Li Ming and many other Chinese residents in Flushing believe the Chinese regime was behind those attacks and also behind the current unpleasantness.
“In American society people are unaware of the situation inside China. They don’t understand it,” she said. “Even Chinese people who have been here for a long time, they don’t understand it.”
“I know how the Chinese Communist Party does these kinds of things in China, but people here can’t recognize it,” she said.
On May 21, 2008, an investigator for the World Organization to Investigate the Persecution of Falun Gong called Peng Keyu, the then-Chinese consul general. Peng, believing he was talking with an associate, explained that he had met with and encouraged people of Flushing to attack Falun Gong practitioners.
Peng said the attacks happened because of the consulate general’s “work on the Chinese community.” After the attacks happened, Peng said he “went to probably eight or nine places.

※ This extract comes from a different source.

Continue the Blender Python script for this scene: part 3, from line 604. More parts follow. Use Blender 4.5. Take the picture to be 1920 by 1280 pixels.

I went to [their] associations to thank them.” Many Chinese associations are known to work closely with the Chinese regime to advance its interests on a variety of fronts.
The most prominent of three organizations in Flushing opposed to Falun Gong uses the same name and materials as the China Anti-Cult Association. According to China analyst Heng He, the anti-cult association was set up by the Chinese Communist Party as a civil society organization devoted to attacking Falun Gong.
In fact, according to Heng He, there are no civil society organizations such as are common in the West. Every organization must be under the umbrella of a Party or a state organization. The anti-cult association accepts the leadership of the 610 Office.
The 610 Office is China’s equivalent to the Gestapo. It’s an extra-judicial Communist Party organization created specifically to monitor, arrest, torture, and brainwash Falun Gong practitioners.
The situation in Flushing is comparable to a community of Holocaust survivors facing an offshoot of the Nazi Gestapo distributing anti-Jewish propaganda with a city permit.
Torture Victims
In Flushing, many of the Falun Gong practitioners are victims of torture. Many are here on asylum, because they have demonstrated they are likely to face persecution should they return to China. Many have had their lives destroyed and their families broken apart by the 610 Office.
When she was in China, Li Ming was tortured by agents of the 610 Office on several occasions. Between 1999 and 2007, she was imprisoned seven times for her beliefs.
She said her last sentence was the worst. She was sent to a brainwashing facility where she was tortured in ways that shock the conscience. She was tied up, stretched, and brutally beaten on a daily basis. The camp was famous for “transforming” every person who came in.
Li was the first person the camp failed to transform. She said, “Even the head of the 610 Office knew of me because of that.”
She’s alive today because she escaped in 2007. Just a year after she arrived in New York, the incidents started in Flushing, and now she is regularly harassed by an organization sharing the same name and materials as the one that tortured her in China.
“Having people do what they’re doing in China here is just an example of how the Chinese regime is trying to bring what it’s doing here to the United States,” she said.
There is a general consensus among residents that the city and local police don’t understand the nature of what’s taking place. Because of this, many residents who practice Falun Gong feel they’re on their own to face what they view as the Chinese regime exporting its persecution to the United States.
Zhang Jing Rong, 74, was a researcher at Tsinghua University, one of China’s top universities. She moved to New Jersey in 2006 to take care of her grandchildren, and then moved to Flushing in 2008 as the attacks and harassment were starting.
Rong has deep smile lines on her face. She laughs often and her face seems to glow. Yet, she talks about the situation in Flushing with very somber tones.
“The CCP is infiltrating into our society,” she said. “I’m confused why it’s allowed to happen like this.”
“There are so many accounts of harassment,” she said. “This sort of thing should not be allowed to happen in America.”